Someone correct me of I'm mistaken, but I believe the rule of thumb of the swap needing to be bigger than physical memory still exists because of suspend and hibernate modes. For deep power savings, the memory is powered down and the contents are written out to swap.

So if you want to hibernate a rig with 16GB of ram, you would need something like 18GB of swap.

Now, you can configure linux to suspend to a swap file instead of a partition, but I think for most distros that requires some tweaking.
 
Someone correct me of I'm mistaken, but I believe the rule of thumb of the swap needing to be bigger than physical memory still exists because of suspend and hibernate modes. For deep power savings, the memory is powered down and the contents are written out to swap.

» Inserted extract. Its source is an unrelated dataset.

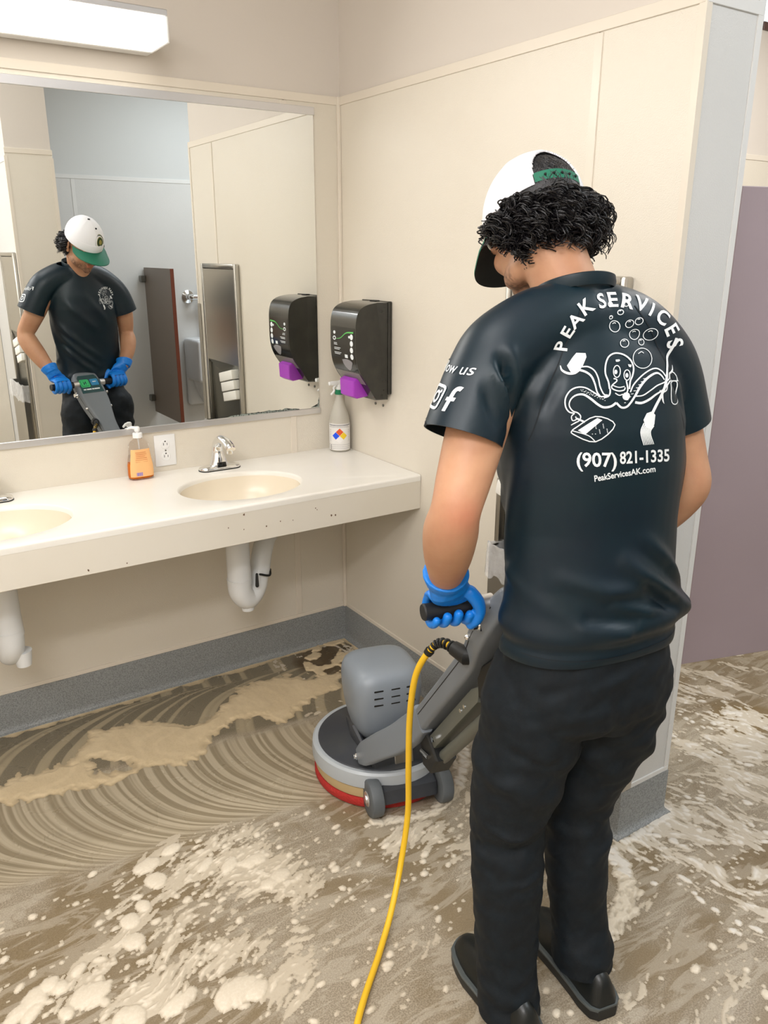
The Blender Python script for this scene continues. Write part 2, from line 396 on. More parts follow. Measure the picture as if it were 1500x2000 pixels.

So if you want to hibernate a rig with 16GB of ram, you would need something like 18GB of swap.

Now, you can configure linux to suspend to a swap file instead of a partition, but I think for most distros that requires some tweaking.

Yup this is correct
 
Someone correct me of I'm mistaken, but I believe the rule of thumb of the swap needing to be bigger than physical memory still exists because of suspend and hibernate modes. For deep power savings, the memory is powered down and the contents are written out to swap.

So if you want to hibernate a rig with 16GB of ram, you would need something like 18GB of swap.

Now, you can configure linux to suspend to a swap file instead of a partition, but I think for most distros that requires some tweaking.

Huh. That makes a lot of sense. I never knew about that connection.

But seriously, don't suspend to disk 16GB of RAM. It would take forever to shutdown and restart if you actually had used that 16GB.
 
It depends on what kind of storage you have, really. The wake-up time is the one that matters the most. If you have a drive with fast reading, you can wake up a box with a lot of memory pretty quickly. Even 10 seconds to wake-up is quicker than usual boot times.